• _Task brief_: For the listing that follows, give again exactly the lines from the one with "tag(link('crop_field', m1, M['crop']), kind='structure')" to the one with "g.bump(fine, .5, .8))), kind='structure')", including both.

• _Raw data_:

— START —

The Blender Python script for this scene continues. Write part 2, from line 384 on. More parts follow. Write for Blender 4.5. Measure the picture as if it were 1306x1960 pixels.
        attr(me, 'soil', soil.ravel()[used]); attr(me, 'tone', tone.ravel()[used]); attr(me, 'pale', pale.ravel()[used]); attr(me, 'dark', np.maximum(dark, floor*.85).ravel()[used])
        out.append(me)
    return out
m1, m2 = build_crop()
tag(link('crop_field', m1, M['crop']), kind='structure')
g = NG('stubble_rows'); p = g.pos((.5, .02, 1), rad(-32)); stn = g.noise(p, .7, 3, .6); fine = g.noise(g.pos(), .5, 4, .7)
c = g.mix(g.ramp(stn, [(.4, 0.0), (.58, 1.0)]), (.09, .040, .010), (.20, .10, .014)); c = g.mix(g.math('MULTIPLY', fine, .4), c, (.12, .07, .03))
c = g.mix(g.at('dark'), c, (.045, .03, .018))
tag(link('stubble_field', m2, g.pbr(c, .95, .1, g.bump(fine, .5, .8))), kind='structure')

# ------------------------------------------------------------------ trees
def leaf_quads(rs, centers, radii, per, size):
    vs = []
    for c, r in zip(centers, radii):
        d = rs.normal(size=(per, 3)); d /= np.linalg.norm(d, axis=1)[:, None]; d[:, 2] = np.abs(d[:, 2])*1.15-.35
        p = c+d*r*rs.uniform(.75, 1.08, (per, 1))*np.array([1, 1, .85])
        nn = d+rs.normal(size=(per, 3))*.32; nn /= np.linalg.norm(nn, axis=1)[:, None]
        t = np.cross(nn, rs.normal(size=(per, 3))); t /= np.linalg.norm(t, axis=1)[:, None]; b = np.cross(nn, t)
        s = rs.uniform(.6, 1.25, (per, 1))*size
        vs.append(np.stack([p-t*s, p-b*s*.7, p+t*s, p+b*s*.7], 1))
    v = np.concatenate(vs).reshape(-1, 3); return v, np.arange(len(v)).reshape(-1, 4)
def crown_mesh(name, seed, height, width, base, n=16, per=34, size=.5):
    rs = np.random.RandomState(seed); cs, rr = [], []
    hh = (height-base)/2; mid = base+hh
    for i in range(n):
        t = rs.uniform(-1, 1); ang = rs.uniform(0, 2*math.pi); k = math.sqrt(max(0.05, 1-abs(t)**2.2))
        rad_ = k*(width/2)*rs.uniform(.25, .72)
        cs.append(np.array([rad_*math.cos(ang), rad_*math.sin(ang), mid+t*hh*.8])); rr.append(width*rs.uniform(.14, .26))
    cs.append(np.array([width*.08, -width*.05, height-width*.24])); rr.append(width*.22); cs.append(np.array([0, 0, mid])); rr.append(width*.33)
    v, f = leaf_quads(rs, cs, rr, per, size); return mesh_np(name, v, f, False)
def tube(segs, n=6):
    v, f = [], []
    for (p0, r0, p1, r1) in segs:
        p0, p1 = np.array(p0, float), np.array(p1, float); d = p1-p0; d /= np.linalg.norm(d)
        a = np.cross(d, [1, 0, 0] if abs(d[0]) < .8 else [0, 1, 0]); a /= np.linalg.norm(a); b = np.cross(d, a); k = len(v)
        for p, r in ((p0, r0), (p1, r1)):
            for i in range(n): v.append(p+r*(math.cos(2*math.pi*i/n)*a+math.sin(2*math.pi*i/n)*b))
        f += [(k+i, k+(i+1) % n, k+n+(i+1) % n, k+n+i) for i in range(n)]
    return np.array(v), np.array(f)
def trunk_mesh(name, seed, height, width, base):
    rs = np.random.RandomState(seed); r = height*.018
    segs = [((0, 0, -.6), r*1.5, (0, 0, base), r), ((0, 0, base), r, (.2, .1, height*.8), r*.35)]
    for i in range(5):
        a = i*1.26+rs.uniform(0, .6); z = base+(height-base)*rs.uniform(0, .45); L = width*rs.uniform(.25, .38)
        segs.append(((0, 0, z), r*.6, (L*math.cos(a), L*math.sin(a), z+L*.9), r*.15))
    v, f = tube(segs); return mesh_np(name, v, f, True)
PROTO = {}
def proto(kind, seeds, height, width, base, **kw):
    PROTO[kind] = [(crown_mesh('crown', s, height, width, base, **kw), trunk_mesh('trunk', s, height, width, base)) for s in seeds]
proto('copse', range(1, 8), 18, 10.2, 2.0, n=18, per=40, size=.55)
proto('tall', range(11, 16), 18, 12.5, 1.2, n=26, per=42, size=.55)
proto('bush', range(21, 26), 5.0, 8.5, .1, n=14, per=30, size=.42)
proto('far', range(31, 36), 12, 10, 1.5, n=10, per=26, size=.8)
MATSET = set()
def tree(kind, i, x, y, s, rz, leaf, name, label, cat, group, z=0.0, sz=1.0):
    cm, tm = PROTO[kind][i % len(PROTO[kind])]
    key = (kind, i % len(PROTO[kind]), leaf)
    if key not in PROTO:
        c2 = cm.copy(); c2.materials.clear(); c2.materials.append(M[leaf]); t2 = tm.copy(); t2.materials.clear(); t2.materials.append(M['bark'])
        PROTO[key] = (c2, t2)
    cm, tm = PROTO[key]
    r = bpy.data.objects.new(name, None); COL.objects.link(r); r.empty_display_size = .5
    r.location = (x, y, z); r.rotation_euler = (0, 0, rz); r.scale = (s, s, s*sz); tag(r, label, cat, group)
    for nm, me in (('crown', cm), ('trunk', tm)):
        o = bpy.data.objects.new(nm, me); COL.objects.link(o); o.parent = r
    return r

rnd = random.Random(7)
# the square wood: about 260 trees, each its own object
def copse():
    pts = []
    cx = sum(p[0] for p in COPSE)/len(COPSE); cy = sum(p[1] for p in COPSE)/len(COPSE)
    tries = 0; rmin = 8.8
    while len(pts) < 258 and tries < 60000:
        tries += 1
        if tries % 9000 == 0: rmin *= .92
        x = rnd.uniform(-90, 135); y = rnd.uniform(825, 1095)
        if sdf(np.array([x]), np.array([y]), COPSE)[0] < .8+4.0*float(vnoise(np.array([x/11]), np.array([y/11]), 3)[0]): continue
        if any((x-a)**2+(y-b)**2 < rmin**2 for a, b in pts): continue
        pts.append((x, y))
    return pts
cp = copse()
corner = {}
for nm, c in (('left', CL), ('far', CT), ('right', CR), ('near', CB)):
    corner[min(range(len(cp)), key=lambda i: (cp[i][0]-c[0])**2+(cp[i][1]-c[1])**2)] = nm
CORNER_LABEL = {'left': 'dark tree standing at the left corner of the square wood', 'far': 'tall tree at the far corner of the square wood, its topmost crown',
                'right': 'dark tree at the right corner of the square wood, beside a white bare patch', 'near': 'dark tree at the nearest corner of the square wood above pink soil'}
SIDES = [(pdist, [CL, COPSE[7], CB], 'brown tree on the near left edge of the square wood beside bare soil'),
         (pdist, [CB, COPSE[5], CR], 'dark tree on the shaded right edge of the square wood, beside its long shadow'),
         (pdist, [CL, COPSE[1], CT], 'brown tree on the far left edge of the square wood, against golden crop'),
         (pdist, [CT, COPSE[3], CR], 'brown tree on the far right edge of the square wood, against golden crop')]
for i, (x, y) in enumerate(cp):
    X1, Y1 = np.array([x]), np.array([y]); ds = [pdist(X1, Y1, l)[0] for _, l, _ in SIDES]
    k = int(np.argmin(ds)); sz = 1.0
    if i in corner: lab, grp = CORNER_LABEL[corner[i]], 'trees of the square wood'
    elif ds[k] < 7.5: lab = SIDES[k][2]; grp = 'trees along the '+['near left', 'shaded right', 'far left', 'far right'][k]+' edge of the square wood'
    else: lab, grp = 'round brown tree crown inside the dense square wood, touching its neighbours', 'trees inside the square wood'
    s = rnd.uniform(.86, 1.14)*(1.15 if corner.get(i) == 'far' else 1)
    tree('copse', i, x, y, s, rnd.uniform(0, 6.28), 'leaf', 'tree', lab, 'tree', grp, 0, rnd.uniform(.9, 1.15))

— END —

• _Answer in full_:
tag(link('crop_field', m1, M['crop']), kind='structure')
g = NG('stubble_rows'); p = g.pos((.5, .02, 1), rad(-32)); stn = g.noise(p, .7, 3, .6); fine = g.noise(g.pos(), .5, 4, .7)
c = g.mix(g.ramp(stn, [(.4, 0.0), (.58, 1.0)]), (.09, .040, .010), (.20, .10, .014)); c = g.mix(g.math('MULTIPLY', fine, .4), c, (.12, .07, .03))
c = g.mix(g.at('dark'), c, (.045, .03, .018))
tag(link('stubble_field', m2, g.pbr(c, .95, .1, g.bump(fine, .5, .8))), kind='structure')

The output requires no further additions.